Willa J. Taylor says
Curious that you don’t include theatre or any forms of dance other than ballet in the SOB’s. Is that because we understand inherently our connection to communities or because the SOB’s consider us lessor arts? Frankly, that is a bigger tribal divide.
Doug Borwick says
It’s really not all that curious. I did not originate this use of “SOB.” It’s simply an identifier for big gun arts organizations. There’s nothing about it, to my knowledge, intended to favor or exclude theatre or other forms of dance. Your point is well taken. There was no intent on my part to exclude any category of arts organization. There is plenty of room for improvement in all.
Margot H Knight says
As a former tribal leader of the communities band there is another canvas upon which this divide plays out–funding. Forward-thinking state and local agencies are forever creating ways to incentivise, through money and policy, the “big guns” or “the majors” (a term I dislike as much as SOBs) to expand their thinking and yes, democratize, product, audiences, governance and operations. Hence all the questions about demographics of staff, board and audiences on grant applications.
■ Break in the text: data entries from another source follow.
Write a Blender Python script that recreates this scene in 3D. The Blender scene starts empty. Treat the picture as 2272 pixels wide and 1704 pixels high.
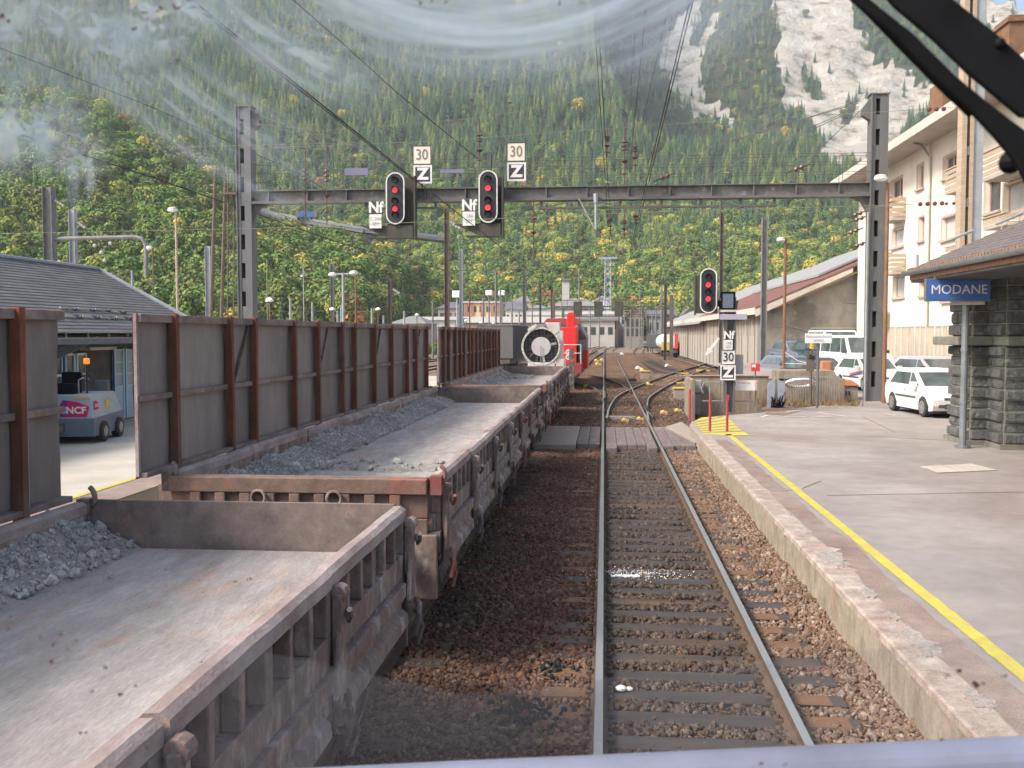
import bpy, math, random
import numpy as np
from mathutils import Vector, Matrix, Euler, noise
R = math.radians
rnd = random.Random(7)
S = bpy.context.scene
COL = S.collection

# ------------------------------------------------------------ camera, sky, sun
PITCH, YAW, FPX, EYE = R(2.914), R(5.317), 2200.0, 2.9
cam = bpy.data.objects.new('camera', bpy.data.cameras.new('camera'))
COL.objects.link(cam)
cam.location = (0, 0, EYE)
cam.rotation_euler = (R(90) - PITCH, 0, YAW)
cam.data.sensor_width = 36
cam.data.lens = FPX / 2272 * 36
cam.data.clip_start = 0.02
cam.data.clip_end = 9000
cam.data.dof.use_dof = True
cam.data.dof.focus_distance = 25
cam.data.dof.aperture_fstop = 16
S.camera = cam

world = bpy.data.worlds.new('World'); S.world = world; world.use_nodes = True
wn = world.node_tree
bg = wn.nodes['Background']
sky = wn.nodes.new('ShaderNodeTexSky'); sky.sky_type = 'NISHITA'; sky.sun_disc = False
SUN_EL, SUN_AZ = R(44), R(-118)      # azimuth measured from +Y towards +X: behind left
sky.sun_elevation = SUN_EL; sky.sun_rotation = SUN_AZ
sky.dust_density = 4.0; sky.air_density = 1.0; sky.ozone_density = 1.0
wn.links.new(sky.outputs[0], bg.inputs[0]); bg.inputs[1].default_value = 0.15
sun = bpy.data.objects.new('sun', bpy.data.lights.new('sun', 'SUN'))
COL.objects.link(sun)
sun.data.energy = 2.3; sun.data.angle = R(14); sun.data.color = (1.0, 0.945, 0.87)
sd = Vector((math.sin(SUN_AZ) * math.cos(SUN_EL), math.cos(SUN_AZ) * math.cos(SUN_EL), math.sin(SUN_EL)))
sun.rotation_euler = sd.to_track_quat('Z', 'Y').to_euler()
S.view_settings.view_transform = 'Standard'; S.view_settings.look = 'None'
S.view_settings.exposure = 0.86; S.view_settings.gamma = 1.0
S.cycles.max_bounces = 6; S.cycles.transparent_max_bounces = 16; S.cycles.volume_bounces = 1
S.cycles.use_denoising = True

# ------------------------------------------------------------ measuring helper: photo pixel -> point in the place
_f = Vector((-math.sin(YAW) * math.cos(PITCH), math.cos(YAW) * math.cos(PITCH), -math.sin(PITCH)))
_r = Vector((math.cos(YAW), math.sin(YAW), 0)); _u = _r.cross(_f)
def ray(x, y): return _f + _r * ((x - 1136) / FPX) + _u * ((852 - y) / FPX)
def at(x, y, X=None, Y=None, Z=None):
    d = ray(x, y)
    t = X / d.x if X is not None else (Y / d.y if Y is not None else (Z - EYE) / d.z)
    return Vector((d.x * t, d.y * t, EYE + d.z * t))

# ------------------------------------------------------------ mesh builder
class MB:
    def __init__(s): s.v = []; s.f = []
    def add(s, vs, fs):
        n = len(s.v); s.v += [tuple(a) for a in vs]; s.f += [tuple(i + n for i in f) for f in fs]; return s
    def box(s, x0, x1, y0, y1, z0, z1):
        return s.add([(x0,y0,z0),(x1,y0,z0),(x1,y1,z0),(x0,y1,z0),(x0,y0,z1),(x1,y0,z1),(x1,y1,z1),(x0,y1,z1)],
                     [(0,3,2,1),(4,5,6,7),(0,1,5,4),(1,2,6,5),(2,3,7,6),(3,0,4,7)])
    def obox(s, c, size, m):
        h = [a / 2 for a in size]; c = Vector(c)
        vs = [c + m @ Vector((x*h[0], y*h[1], z*h[2])) for z in (-1,1) for x, y in ((-1,-1),(1,-1),(1,1),(-1,1))]
        return s.add(vs, [(0,3,2,1),(4,5,6,7),(0,1,5,4),(1,2,6,5),(2,3,7,6),(3,0,4,7)])
    def beam(s, a, b, w, h, up=(0,0,1)):
        a, b = Vector(a), Vector(b); d = (b - a); L = d.length
        if L < 1e-6: return s
        d /= L; x = d.cross(Vector(up))
        if x.length < 1e-4: x = d.cross(Vector((0,1,0)))
        x.normalize(); z = x.cross(d)
        return s.obox((a + b) / 2, (w, L, h), Matrix((x, d, z)).transposed())
    def cyl(s, a, b, r, n=10, r2=None, caps=True):
        a, b = Vector(a), Vector(b); d = (b - a).normalized(); r2 = r if r2 is None else r2
        x = d.orthogonal().normalized(); y = d.cross(x)
        vs = []
        for c, q in ((a, r), (b, r2)):
            vs += [c + x * (q * math.cos(2*math.pi*i/n)) + y * (q * math.sin(2*math.pi*i/n)) for i in range(n)]
        fs = [(i, (i+1) % n, n + (i+1) % n, n + i) for i in range(n)]
        if caps: fs += [tuple(range(n))[::-1], tuple(range(n, 2*n))]
        return s.add(vs, fs)
    def tube(s, pts, r, n=6):
        pts = [Vector(p) for p in pts]; vs = []; up = None
        for i, p in enumerate(pts):
            d = (pts[min(i+1, len(pts)-1)] - pts[max(i-1, 0)]).normalized()
            if up is None: up = d.orthogonal().normalized()
            x = (up - d * up.dot(d)).normalized(); up = x; y = d.cross(x)
            vs += [p + x * (r * math.cos(2*math.pi*k/n)) + y * (r * math.sin(2*math.pi*k/n)) for k in range(n)]
        fs = [(i*n+k, i*n+(k+1) % n, (i+1)*n+(k+1) % n, (i+1)*n+k) for i in range(len(pts)-1) for k in range(n)]
        fs += [tuple(range(n))[::-1], tuple(range((len(pts)-1)*n, len(pts)*n))]
        return s.add(vs, fs)
    def prism(s, poly, off):
        poly = [Vector(p) for p in poly]; off = Vector(off); n = len(poly)
        return s.add(poly + [p + off for p in poly],
                     [tuple(range(n))[::-1], tuple(range(n, 2*n))] + [(i, (i+1) % n, n+(i+1) % n, n+i) for i in range(n)])
    def ball(s, c, r, n=10, m=6, sz=1.0, lo=-90):
        c = Vector(c); vs = []
        for j in range(m+1):
            t = R(lo + (90 - lo) * j / m)
            vs += [c + Vector((r*math.cos(t)*math.cos(2*math.pi*i/n), r*math.cos(t)*math.sin(2*math.pi*i/n), r*sz*math.sin(t))) for i in range(n)]
        return s.add(vs, [(j*n+i, j*n+(i+1) % n, (j+1)*n+(i+1) % n, (j+1)*n+i) for j in range(m) for i in range(n)] + [tuple(range(n))[::-1]])
    def torus(s, c, R0, r, ax=(0,1,0), n=16, m=6, a0=0, a1=360):
        c = Vector(c); ax = Vector(ax).normalized(); x = ax.orthogonal().normalized(); y = ax.cross(x)
        k = n if a1 - a0 >= 360 else n
        pts = [c + x*(R0*math.cos(R(a0+(a1-a0)*i/k))) + y*(R0*math.sin(R(a0+(a1-a0)*i/k))) for i in range(k+1)]
        return s.tube(pts, r, m)
    def build(s, name, m, parent=None, smooth=False, bevel=0, **tags):
        me = bpy.data.meshes.new(name)
        o0 = Vector(parent['_o']) if parent is not None and '_o' in parent else Vector((0,0,0))
        if parent is not None and parent.get('_rz'):
            q = Matrix.Rotation(-parent['_rz'], 3, 'Z'); vs = [tuple(q @ (Vector(v) - o0)) for v in s.v]
        else: vs = [(v[0]-o0.x, v[1]-o0.y, v[2]-o0.z) for v in s.v]
        me.from_pydata(vs, [], s.f); me.validate(); me.update()
        if smooth:
            me.polygons.foreach_set('use_smooth', [True]*len(me.polygons))
        me.materials.append(m)
        o = bpy.data.objects.new(name, me); COL.objects.link(o)
        if parent is not None:
            o.parent = parent; o['_o'] = tuple(o0); o['_rz'] = parent.get('_rz', 0.0)
        if bevel:
            b = o.modifiers.new('bevel', 'BEVEL'); b.width = bevel; b.segments = 2; b.limit_method = 'ANGLE'; b.angle_limit = R(40)
        for k, v in tags.items(): o[k] = v
        return o
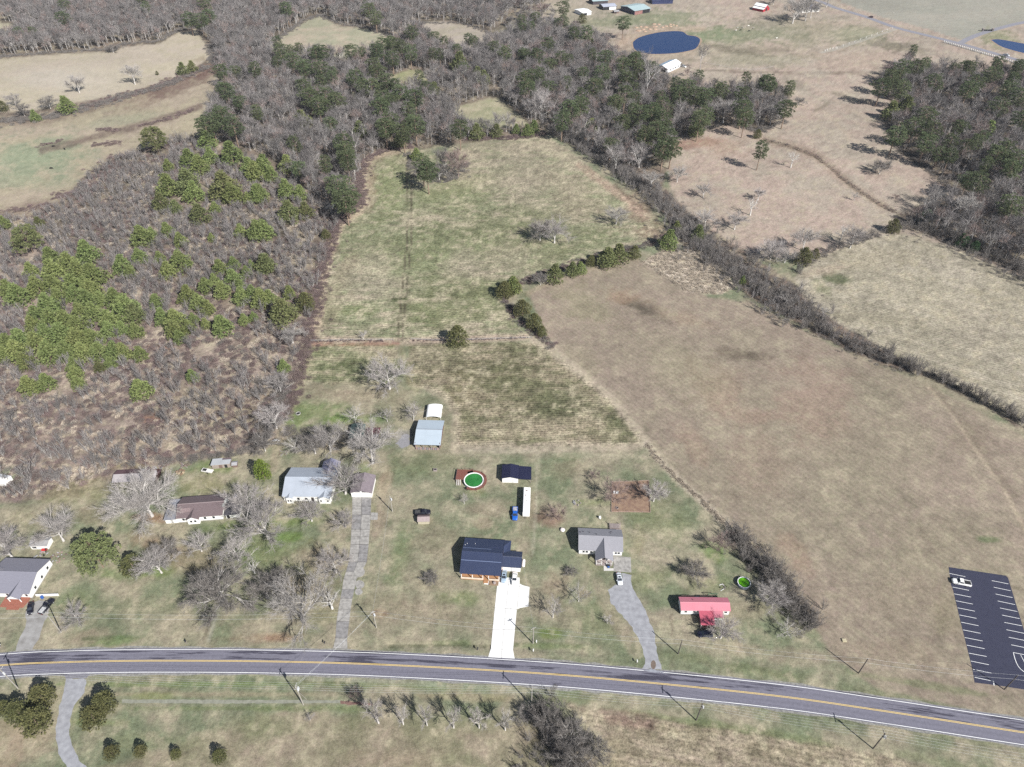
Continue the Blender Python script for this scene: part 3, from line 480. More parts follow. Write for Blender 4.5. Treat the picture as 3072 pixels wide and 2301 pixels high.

I was always mindful that if governments are taking tax money from people’s pockets and investing it in the arts then it is the responsibility of those who receive it use it to provide ACCESS . Until the demographics of audiences mirror the demographics of donors and investors, this remains a challenge for BOTH tribes. Progress is very slow and very much worth the sometimes contentious effort. I give a lot of credit to public agencies who don’t overplay their hands AND to large institutions who understand their future vibrancy demands attention to demographic change.